L’urgenza di una seria riforma fiscale

 

-di SANDRO ROAZZI-

A raccontarla la prospettiva dei conti pubblici 2018 in modo arbitrario verrebbe da preoccuparsi non poco. Pil all’1-1,1% e deficit a 1,2% contro il 2,1 di quest’anno. Vale a dire crescita senza occupazione ed il solito rigore. In realtà la situazione, per fortuna nostra, appare un poco diversa. La crescita del Pil resta debole ma con qualche segno di vivacità da assecondare. Il taglio del rapporto fra deficit e Pil all’1,2% appare come un esercizio di scuola, visto che mette in campo clausole di salvaguardia per 20 miliardi. Usarle tutte vorrebbe dire affossare… in area di rigore la domanda interna con la conseguente concessione di un… penalty a tutto svantaggio della collettività e dei consumi (fra le clausole quella più pesante resta l’aumento dell’Iva, oltre a eventuali tagli di agevolazioni fiscali).
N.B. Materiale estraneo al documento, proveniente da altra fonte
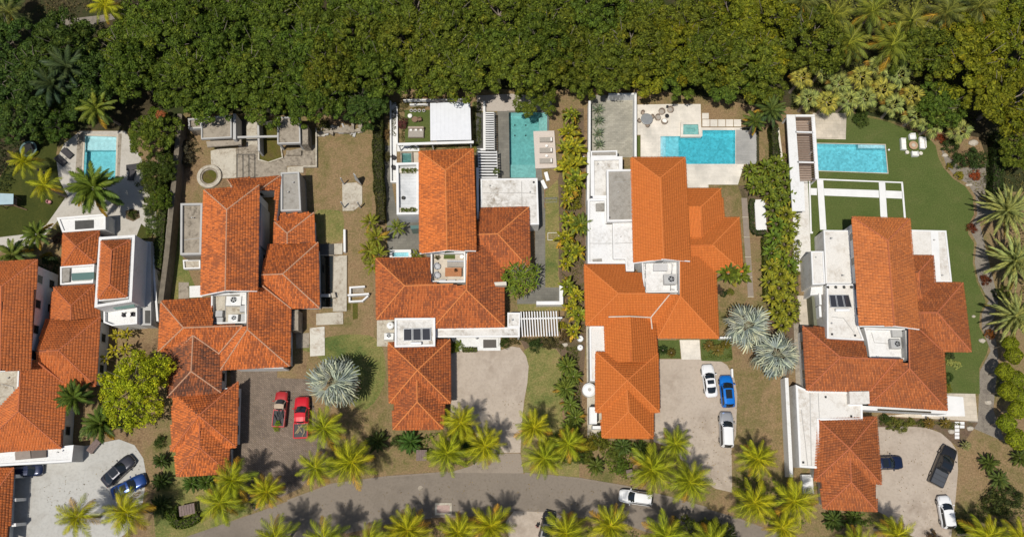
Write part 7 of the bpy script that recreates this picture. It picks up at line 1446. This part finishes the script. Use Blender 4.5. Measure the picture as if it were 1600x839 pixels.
for lb, u, v, z, n, col, s, fr, og in (
 ('big green palm over the lower end of the light blue pool', 147, 295, 6.5, 24, (.12, .165, .025), 1.12, FR_DENSE, 3), ('yellow palm beside the dark lawn trampoline', 38, 253, 6.0, 14, Y1, .72, FRONDS, 2), ('leaning yellow palm on the dark lawn', 70, 290, 6.0, 13, Y1, .72, FRONDS, 2),
 ('yellow-green palm at the top of the light blue pool', 150, 170, 6.5, 18, (.16, .19, .03), .85, FR_DENSE, 2), ('blue-green palm amid the dark trees on the left', 105, 105, 8.8, 20, (.06, .085, .035), 1.0, FR_DENSE, 0), ('second blue-green palm in the dark trees, left of the pool', 82, 132, 8.2, 18, (.055, .08, .032), .9, FR_DENSE, 0),
 ('green palm at the roof corner of the leftmost villa', 116, 621, 5.0, 20, (.085, .125, .022), .72, FR_DENSE, 1), ('green palm over the boarded bench frame', 158, 662, 5.0, 20, (.085, .125, .022), .75, FR_DENSE, 1), ('pale green palm behind the leftmost tiled roof', 20, 398, 4.8, 18, (.15, .18, .04), .8, FR_DENSE, 2), ('green palm between the white patio and the leftmost roof', 58, 366, 4.2, 18, (.13, .17, .03), .66, FR_DENSE, 3),
 ('long frond palm at the top left edge', 15, 20, 7.5, 16, (.13, .14, .04), .8, FRONDS, 2), ('yellow frond palm beside the woodland path', 165, 10, 8.0, 16, Y1, .8, FRONDS, 2),
 ('tall palm with long fronds behind the fan palm thicket', 1392, 72, 8.0, 18, (.19, .21, .03), 1.1, FRONDS, 4), ('palm with yellow fronds left of its tall thicket neighbour', 1325, 70, 8.0, 18, (.18, .20, .03), 1.0, FRONDS, 4), ('palm at the top edge near the right corner', 1478, 22, 8.0, 18, (.16, .17, .04), 1.0, FRONDS, 3), ('palm at the top edge right of its near twin', 1528, 12, 8.0, 18, (.16, .17, .04), .95, FRONDS, 3), ('palm at the top edge above the stone deck', 1252, 6, 8.5, 16, (.14, .15, .04), .95, FRONDS, 2),
 ('palm with loose fronds at the top edge left of the tall thicket palm', 1300, 28, 8.0, 17, (.20, .21, .035), 1.05, FRONDS, 3), ('palm with loose fronds at the top edge right of the tall thicket palm', 1420, 38, 8.0, 17, (.20, .20, .035), 1.1, FRONDS, 4), ('small palm in the scrub behind the fan palms', 1362, 20, 7.5, 15, (.18, .20, .03), .95, FRONDS, 3),
 ('shaggy green palm between the bright pool terrace and the long pergola', 1205, 172, 5.5, 22, (.085, .115, .028), .72, FR_DENSE, 1), ('palm drooping over the end of the bright pool terrace', 1180, 190, 4.5, 14, (.10, .13, .025), .55, FR_DENSE, 2)):
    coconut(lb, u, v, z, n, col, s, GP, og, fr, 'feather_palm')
for lb, u, v, z, s in (('upper of three large date palms along the right edge', 1572, 330, 4.6, 1.05), ('middle of three large date palms along the right edge', 1585, 408, 4.6, 1.1), ('lowest of three large date palms along the right edge', 1586, 494, 4.6, 1.0)):
    c = P(u, v, z); t = thing('date_palm', lb, 'palm tree', (c.x, c.y, 0), 'date palms on the right edge', 0.0); link('trunk', stem_mesh('palm_trunk', z, .32), t); rosette(t, 'frond', FR_DATE, 52, z, (1.3, -.2), (.27, .29, .105), (.9 * s, 1.08 * s), (.24, .19, .05), 3, .12, .3)
for lb, u, v, z, s, n in (('round silver fan palm beside the shiny red pickup', 523, 598, 5.6, 1.26, 32), ('upper left of two silver fan palms by the dry front lawn', 1167, 509, 4.6, 1.16, 30), ('lower right of two silver fan palms by the dry front lawn', 1212, 556, 4.6, 1.18, 30)):
    fan_palm(lb, u, v, z, n, (.30, .325, .285), s, 'silver fan palms', FAN_SIL, (1.2, -.35), 'silver_palm', (.32, .24, .16), 2, .28, .9)
fp = [(1252, 122), (1285, 108), (1310, 132), (1262, 155), (1292, 160), (1325, 158), (1345, 120), (1350, 155), (1378, 140), (1405, 118), (1395, 165), (1425, 150), (1430, 182), (1455, 195), (1462, 168), (1488, 182), (1500, 205), (1372, 105)]
for i, (u, v) in enumerate(sorted(fp)): fan_palm('pale green fan palm, %s from the left in the thicket above the artificial lawn' % ordinal(i), u, v, 3.8 + (175 - v) * .02, 15, ((.29, .32, .10) if i % 3 else (.36, .33, .07)), 1.0, 'fan palms in the thicket', FAN_GRN, (1.1, -.45), old=(.34, .2, .04), old_n=2)
# crown of strappy leaves over the wing roof; broad fan palm at the bright roof
t = thing('strap_leaf_tree', 'bushy tree with strappy bright green leaves beside the centre villa wing', 'tree', tuple(P(812, 441, 0)), None, 0.0); link('trunk', trunk_mesh('small_trunk', 5, 3.2, .14, 2.2, 7), t)
for i in range(30):
    a = i * 2.4; r_ = 2.7 * math.sqrt((i + .5) / 30); cz = 4.3 - .16 * r_ * r_
    for j in range(11):
        o = link('leaf', STRAP[(i + j) % 3], t); o.location = (r_ * math.cos(a), r_ * math.sin(a), cz); o.rotation_euler = Euler((rnd.uniform(-.4, .4), -rnd.uniform(-.2, .9), j * .571 + rnd.random()), 'XYZ'); sc = rnd.uniform(.75, 1.15); o.scale = (sc,) * 3; o.color = (*jit((.14, .19, .022), .25), 1)
FAN_BIG = [blade_mesh('broad_blade', 70 + i, 2.6, .75, .5 + .2 * i) for i in range(3)]
clump_plant('broad_leaf_palm', 'broad leaved palm fanned against the bright orange wing roof', 'palm tree', 1138, 427, 3.5, 'blade', FAN_BIG, 22, (.13, .165, .022), (1.15, -.1), (.65, 1.0), None, (.2, .17, .03), 3, (.16, M_TRUNK), .2)
clump_plant('broad_leaf_palm', 'second smaller broad leaved palm right of the fanned one', 'palm tree', 1158, 428, 3.2, 'blade', FAN_BIG, 16, (.15, .18, .022), (1.15, -.1), (.6, .85), None, None, 0, (.14, M_TRUNK), .2)
# banana and heliconia rows
BN = [(893, 180, .6), (888, 208, .85), (895, 232, 1.0), (884, 232, .7), (896, 258, 1.0), (886, 262, .8), (899, 282, .95), (890, 296, .6), (885, 313, .5), (888, 345, .65), (882, 372, .7), (900, 352, .8), (890, 392, .75), (902, 392, .65), (884, 412, .55), (886, 448, .7), (900, 462, .6), (892, 482, .6), (904, 492, .7), (896, 518, .55)]
for i, (u, v, s) in enumerate(BN): clump_plant('banana_plant', 'yellow-green banana plant, %s from top in the border right of the turquoise pool' % ordinal(i), 'plant', u, v, 2.2, 'leaf', BLADES, 14, ((.25, .235, .02) if i % 3 else (.18, .20, .022)), (1.25, -.05), (1.05 * s, 1.5 * s), 'banana plants in the long border', (.36, .22, .03), 2, (.09, M_TRUNK), .15)
HL = [(1172, 268), (1196, 262), (1212, 255), (1225, 268), (1190, 285), (1208, 282), (1228, 292), (1178, 292), (1200, 302), (1220, 312), (1234, 308), (1208, 328), (1228, 335), (1214, 350), (1232, 360), (1210, 372), (1226, 382), (1206, 395), (1222, 404), (1204, 418), (1220, 428), (1234, 415), (1202, 440), (1218, 450), (1232, 442), (1208, 465), (1226, 470), (1215, 488), (1234, 490), (1222, 508)]
for i, (u, v) in enumerate(sorted(HL, key=lambda q: q[1])): clump_plant('heliconia_clump', '%s heliconia clump, %s from top in the row left of the white terraces' % ('green' if v < 330 else 'yellowish' if v > 420 else 'bright green', ordinal(i)), 'plant', u, v, 2.3, 'leaf', BLADE_S, 18, ((.12, .15, .02) if v < 330 else (.20, .20, .022) if v > 420 or i % 4 == 0 else (.10, .15, .02) if i % 2 else (.15, .175, .02)), (1.2, -.05), (.8, 1.2), 'heliconia clumps in the dense row', (.34, .28, .03), 1, (.07, M_TRUNK), .35)
for i, (u, v, s) in enumerate(((578, 348, .8), (588, 372, .95), (578, 392, .9), (592, 398, .8), (582, 415, .7))): clump_plant('cane_palm', 'yellowish cane palm, %s from the top beside the slate patio' % ordinal(i), 'palm tree', u, v, 2.6, 'frond', FR_ARECA, 14, (.19, .20, .025), (1.25, .15), (.8 * s, s), 'cane palms by the slate patio', (.3, .2, .03), 2, (.08, M_TRUNK), .2)
clump_plant('cane_palm', 'green cane palm against the white terrace wall on the slate path', 'palm tree', 620, 356, 2.2, 'frond', FR_ARECA, 14, (.15, .18, .03), (1.25, .2), (.6, .75), None, None, 0, (.08, M_TRUNK), .15); clump_plant('cane_palm', 'tiny cane palm in the corner right of the blue plunge pool', 'palm tree', 651, 399, 1.5, 'frond', FR_ARECA, 9, (.17, .19, .025), (1.25, .2), (.45, .6), None, None, 0, (.06, M_TRUNK), .1)
clump_plant('cane_palm', 'green cane palm left of the white upper terraces', 'palm tree', 908, 352, 2.6, 'frond', FR_ARECA, 16, (.12, .16, .03), (1.2, 0), (.8, 1.0), None, None, 0, (.08, M_TRUNK), .2)
for i, (u, v, s, lb) in enumerate(((183, 524, .75, 'upper left'), (197, 522, .7, 'upper right'), (178, 547, .75, 'middle left'), (195, 545, .7, 'middle right'), (166, 560, .6, 'lower left'))): clump_plant('banana_plant', '%s yellow banana plant below the white tower balcony' % lb, 'plant', u, v, 2.2, 'leaf', BLADES, 9, (.27, .235, .02), (1.2, .1), (.65 * s, .9 * s), 'banana plants below the tower', None, 0, (.09, M_TRUNK), .15)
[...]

Il Governo che oggi si riunisce pensa anche ad interventi per la crescita ma l’impressione resta quella di un barcamenarsi in attesa di notizie dal fronte della politica a cominciare dalla sfida interna al PD. Eppure proprio sul piano fiscale certe differenze con gli altri grandi Paesi sviluppati pesano. Dopo la Corte dei Conti anche l’Ocse mette il dito sull’… oppressione fiscale del costo del lavoro che vale in Italia per un lavoratore single il 47,8% di quanto percepisce e ci fa balzare al quinto posto fra le economie di quell’area. Peggio ancora stanno le famiglie monoreddito che conquistano la… medaglia di bronzo, con ben 12 punti sopra la media Ocse. Per un lavoratore il costo del lavoro vale oltre 52 mila euro in Italia contro la media Ocse di 47 mila. Ed i salari lordi da noi sono tassati per il 31% mentre sempre fra i Paesi Ocse la media si attesta al 25,5%.
Tenendo conto che siamo in una stagione di forti trasformazioni e di impetuosa evoluzione tecnologica questo divario gioca pesantemente contro le possibilità di accelerare la crescita e al tempo stesso di favorire nuova occupazione e, soprattutto, fornisce alibi potenti alla mancanza di investimenti.
La questione fiscale si impone allora ancora una volta come uno degli snodi decisivi per una svolta indispensabile nel nostro assetto economico e sociale. Le alternative non sono molte: o si interviene in modo massiccio per ridurre il costo del lavoro rispetto ai nostri Paesi concorrenti ed in grado di rianimare la domanda interna, oppure si deve procedere ad una profonda ed equa riforma fiscale.
La leva fiscale del resto non può non essere utilizzata in una fase di bassi salari, mentre fra l’altro il lavoro sta cambiando velocemente e pone nuovi problemi in modo incessante. Non va considerata una sorta di taumaturgico rimedio a tutto, ma non può galleggiare fra intenzioni tradite puntualmente dai “non possumus” dei Governi e interventi a pioggia, assistenziali e inadeguati.
In questo caso occorrerebbe davvero mettere insieme le migliori competenze del Paese per riorganizzare questo nostro claudicante fisco. Ma non pare essere questo, il tempo per… Resurrezioni di questo tipo.